Northern Ireland

Dr Dominic Bryan: NI flags commission's brief 'too big'

Thousands of people marching through Belfast city centre Image copyright PAcemaker
Image caption Thousands of people march through Belfast city centre one year on from the removal of the union flag from the Belfast city hall in 2012

The co-chair of the Stormont body set up to examine flags and identity has said he believes it was possibly given "too big a brief".

Prof Dominic Bryan oversees the Commission on Flags, Identity, Culture and Tradition.

It was set up in June 2016 and was due to report back within 18 months - but to date, it has not.

Mr Bryan said the collapse of Stormont had made the Commission's task much harder.

The Queen's University academic was speaking in his first interview since the commission began its work three years ago.

Questions have been raised recently about the future of the commission, given that it has cost almost £750,000 so far, but has failed to deliver its findings.

"Too big a brief"

Earlier this month, the Ulster Unionist representative on the commission, Doug Beattie said it had not been "value for money".

Prof Bryan told BBC's The View that the commission had not just taken on issues like flags and murals, but also language, identity, media and emblems within sport.

"We were also looking at a much wider issue, perhaps it was too big a brief."

He also said the commission is currently on pause, after meeting last week for the first time in six months.

The commission was set up by the executive office and has 15 members, seven were appointed by the political parties and eight were from a recruitment process.

Prof Bryan said the commission has 13 draft papers ready to go, and that while the commission had not produced a report yet, a lack of political leadership was stalling delivery.

"I don't think we're alone, there's a whole lot of stuff on pause. A lot of commissioners feel frustrated about where we are," he added.

Prof Bryan said the inclusion of issues that the commission had been looking at into the current Stormont talks process was "very frustrating" - but rejected suggestions that the talks had undercut the commission's progress.

"I don't think it undercut us because we need that process to work to take us forward," he added.

The Commission on Flags, Identity, Culture and Tradition (FICT) was set up in June 2016 by the Executive Office in 2016 and tasked to come up with recommendations on how those issues, which are often the source of controversy in Northern Ireland can be tackled.

Just over six months later, power-sharing between the DUP and Sinn Féin collapsed.

The commission was meant to report back within 18 months, but has never finished its work.

Who heads the commission?

The FICT is jointly chaired by Mr Neville John Armstrong and Dr Dominic Paul Bryan.

Prof Bryan is a reader at the School of History, Anthropology, Philosophy and Politics at Queens University Belfast and lists his research as focusing upon the role played by symbols and rituals during the conflict and peace in Northern Ireland.

Prof Bryan's research centres upon Parades and Human Rights, Flags and the Symbolic Landscape, Belfast and Shared Space and Political Violence and Commemoration.

Why was the commission set up?

The commission was announced as part of the Fresh Start Agreement, negotiated by the Stormont parties in November 2015.
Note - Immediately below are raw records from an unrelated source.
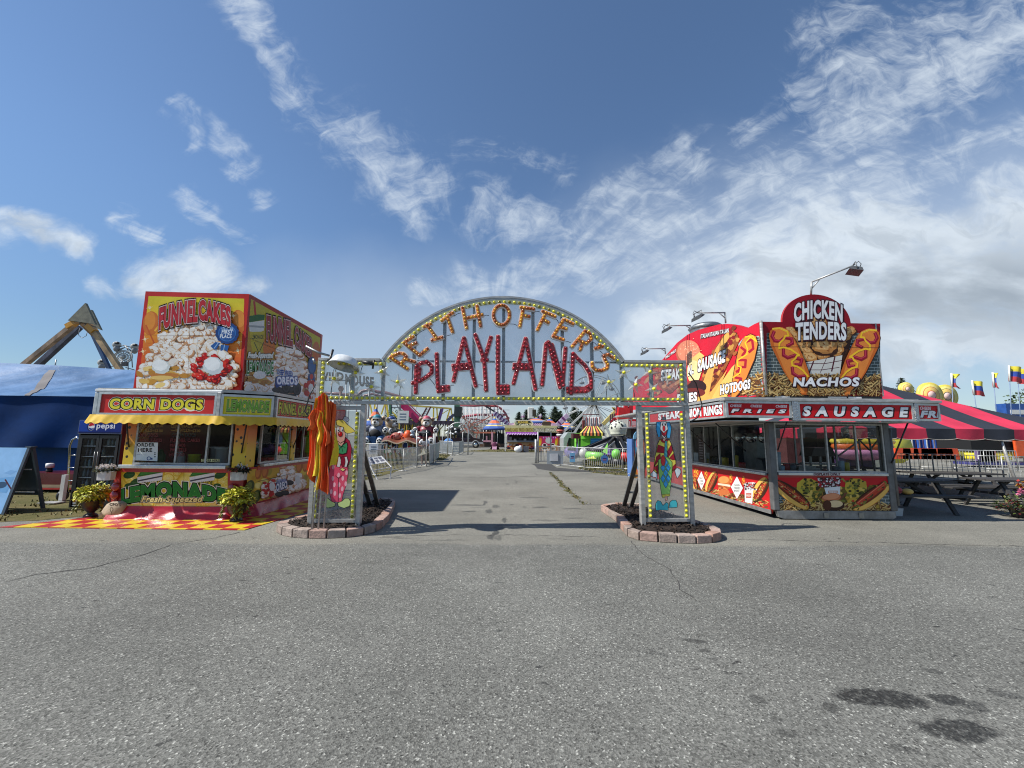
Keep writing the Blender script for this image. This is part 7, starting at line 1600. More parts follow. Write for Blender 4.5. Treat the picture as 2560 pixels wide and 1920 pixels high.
for a_, b_, D, c_, l_ in((222, 865, 22.5, K(206, 214, 226), 'round white number plate on the inner fence below the bear'), (700, 340, 40, K(214, 216, 210), 'white notice hung on the yellow ride frame'), (1390, 875, 40, K(196, 206, 206), 'pale square sign on the far barrier'), (1560, 860, 42, K(196, 198, 186), 'pale tall sign beside the hoop arch')):
 q=at2(a_, b_, D);s_=.25 if D<30 else .55;m=MB(c_);m.box(q.x-s_, q.x+s_, D-.02, D+.02, q.z-s_*1.1, q.z+s_*1.1);
 for k in range(3):m.box(q.x-s_*.6, q.x+s_*.55, D-.026, D-.0205, q.z-s_*.6+k*s_*.5, q.z-s_*.4+k*s_*.5, K(90, 110, 130))
 tag(m.build('fence_sign', M_PAINT), l_, 'sign')
barrier(at2(60, 780, 22.6), at2(440, 780, 22.6), at2(250, 775, 22.6).z, 'white inner fence with wavy bars below the bear cars', 'inner fence of the bear ride', .13, .05, .02)
def cone_tent(cx, D, zt, ze, R, label, gp_='striped cone tents', n=8, zl=0.0):
 t=thing('cone_tent', label, 'tent', (cx, D, 0), gp_)
 bands=[(0, K(226, 190, 70)), (.16, K(60, 96, 170)), (.34, K(224, 110, 70)), (.60, K(120, 130, 170)), (.74, K(230, 200, 120)), (.86, K(50, 90, 160)), (1.0, K(40, 74, 140))]
 m=MB()
 for i in range(n):
  for k in range(12):
   f0, f1=k/12, (k+1)/12;c=[b for b in bands if b[0]<=(f0+f1)/2+.02][-1][1]
   def q(th, f):return(cx+R*f**1.25*math.cos(th)*(1.0 if f<1 else 1), D+R*f**1.25*math.sin(th), zt+(ze-zt)*f)
   a0, a1=2*math.pi*i/n+.3, 2*math.pi*(i+1)/n+.3
   m.add([q(a0, f0), q(a1, f0), q(a1, f1), q(a0, f1)], [(0, 1, 2, 3)], c, False)
 m.build('canopy', M_CLOTH, t)
 m=MB(K(36, 70, 140));m.lathe([(R, ze), (R*1.0, ze-.28)], (cx, D, 0), n*3);m.build('valance', M_CLOTH, t)
 m=MB()
 for i in range(0, n, 2):th=2*math.pi*i/n+.3;m.tube([(cx+R*.96*math.cos(th), D+R*.96*math.sin(th), 0), (cx+R*.96*math.cos(th), D+R*.96*math.sin(th), ze)], .04, 6)
 m.build('poles', M_FENCE, t)
p=at2(262, 160, 38);q=at2(262, 450, 38);cone_tent(p.x, 38, p.z, q.z, abs(at2(80, 450, 38).x-p.x), 'blue, orange and yellow cone tent behind the teal-capped bear')
p=at3(185, 258, 62);q=at3(185, 405, 62);cone_tent(p.x, 62, p.z, q.z, at3(330, 405, 62).x-p.x, 'striped cone tent right of the pickup, under a white ramp')
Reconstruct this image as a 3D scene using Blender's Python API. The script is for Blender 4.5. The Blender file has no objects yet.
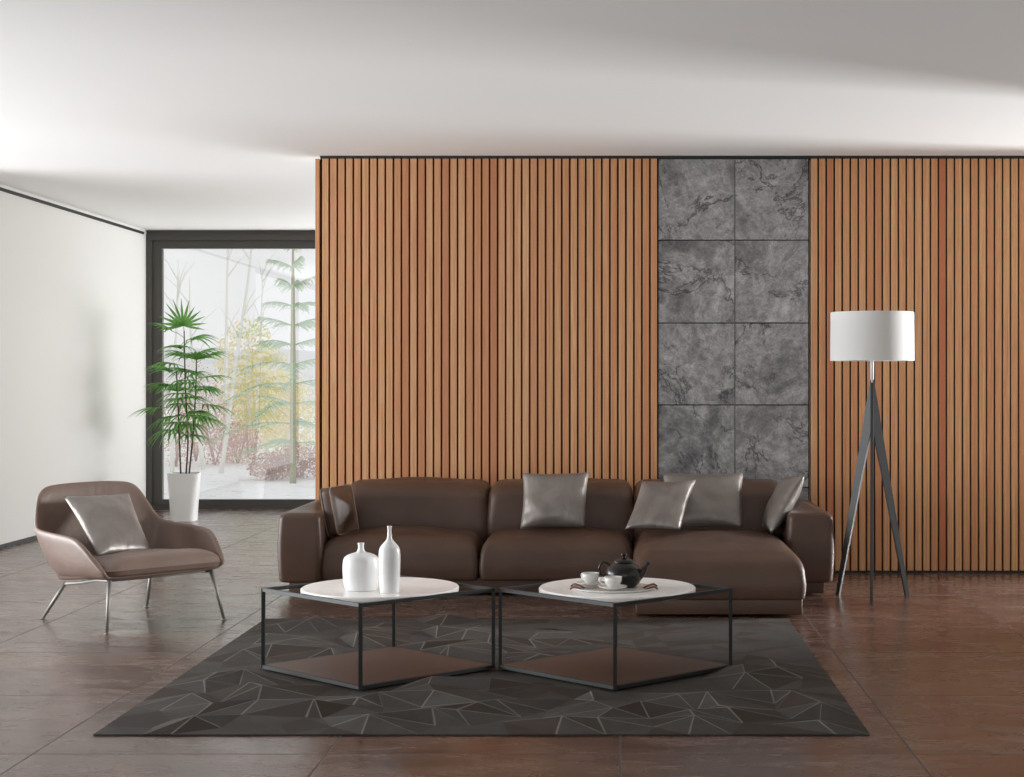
import bpy, bmesh, math, random
from mathutils import Vector, Matrix, noise

random.seed(7)
S = bpy.context.scene
C = S.collection
PI = math.pi
F, PX, PY, H = 1576.0, 620.0, 380.0, 1.274      # focal length in pixels, principal point, eye height


def at(px, py, Y):
    """point seen at a pixel of the photograph, Y metres in front of the eye"""
    return Vector(((px - PX) * Y / F, Y, H - (py - PY) * Y / F))


def lin(h):
    out = []
    for k in (0, 2, 4):
        c = int(h[k:k + 2], 16) / 255
        out.append(c / 12.92 if c <= .04045 else ((c + .055) / 1.055) ** 2.4)
    return (*out, 1)


# ------------------------------------------------------------------ objects
def obj(name, bm, m, parent=None, smooth=True, kind=None):
    me = bpy.data.meshes.new(name)
    bmesh.ops.recalc_face_normals(bm, faces=bm.faces[:])
    bm.to_mesh(me)
    bm.free()
    for x in (m if isinstance(m, (list, tuple)) else [m]):
        me.materials.append(x)
    if smooth:
        for p in me.polygons:
            p.use_smooth = True
    o = bpy.data.objects.new(name, me)
    C.objects.link(o)
    if parent:
        o.parent = parent
    if kind:
        o['kind'] = kind
    return o


def thing(name, label, cat, loc=(0, 0, 0), rz=0, group=None):
    o = bpy.data.objects.new(name, None)
    o.empty_display_size = .1
    C.objects.link(o)
    o.location = loc
    o.rotation_euler = (0, 0, rz)
    return tag(o, label, cat, group)


def tag(o, label, cat, group=None):
    o['label'] = label
    o['category'] = cat
    if group:
        o['group'] = group
    return o


def dup(root, loc, rz, label, group=None):
    r = root.copy()
    C.objects.link(r)
    r.location = loc
    r.rotation_euler = (0, 0, rz)
    r['label'] = label
    if group:
        r['group'] = group
    for ch in list(root.children):
        c = ch.copy()
        C.objects.link(c)
        c.parent = r
        for g in ch.children:
            d = g.copy()
            C.objects.link(d)
            d.parent = c
    return r


def sharp(o, deg=35):
    me = o.data
    bm = bmesh.new()
    bm.from_mesh(me)
    for e in bm.edges:
        if len(e.link_faces) == 2 and e.calc_face_angle(0) > math.radians(deg):
            e.smooth = False
    bm.to_mesh(me)
    bm.free()
    return o


# ------------------------------------------------------------------ shapes
def box(bm, x0, x1, y0, y1, z0, z1, mi=0):
    v = [bm.verts.new((x, y, z)) for x in (x0, x1) for y in (y0, y1) for z in (z0, z1)]
    for q in ((0, 1, 3, 2), (4, 6, 7, 5), (0, 4, 5, 1), (2, 3, 7, 6), (0, 2, 6, 4), (1, 5, 7, 3)):
        bm.faces.new([v[i] for i in q]).material_index = mi
    return v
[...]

It was supposed to help the parties reach consensus on contentious issues surrounding flags, emblems and identity in Northern Ireland, and produce recommendations for the executive to take forward.

It began its work in June 2016, after its make-up was announced by the then first and deputy first ministers.

The commission has 15 members, seven members were appointed by political parties and eight were drawn from a recruitment process.

Five of those on the panel have links to unionism - it also includes a former Alliance Party special adviser, a former SDLP adviser and a former Sinn Féin councillor.

When is it likely to publish its report?

The Executive Office said publishing arrangements would be determined "once a report is agreed".

It is not clear if a final report would have to go to executive ministers first - something that could not happen until Stormont is restored.

But a former chairman of the Community Relations Council has called on the commission to publish its work now.

Peter Osborne, who is also an ex-chairman of the Parades Commission, said it needed to become a "public debate".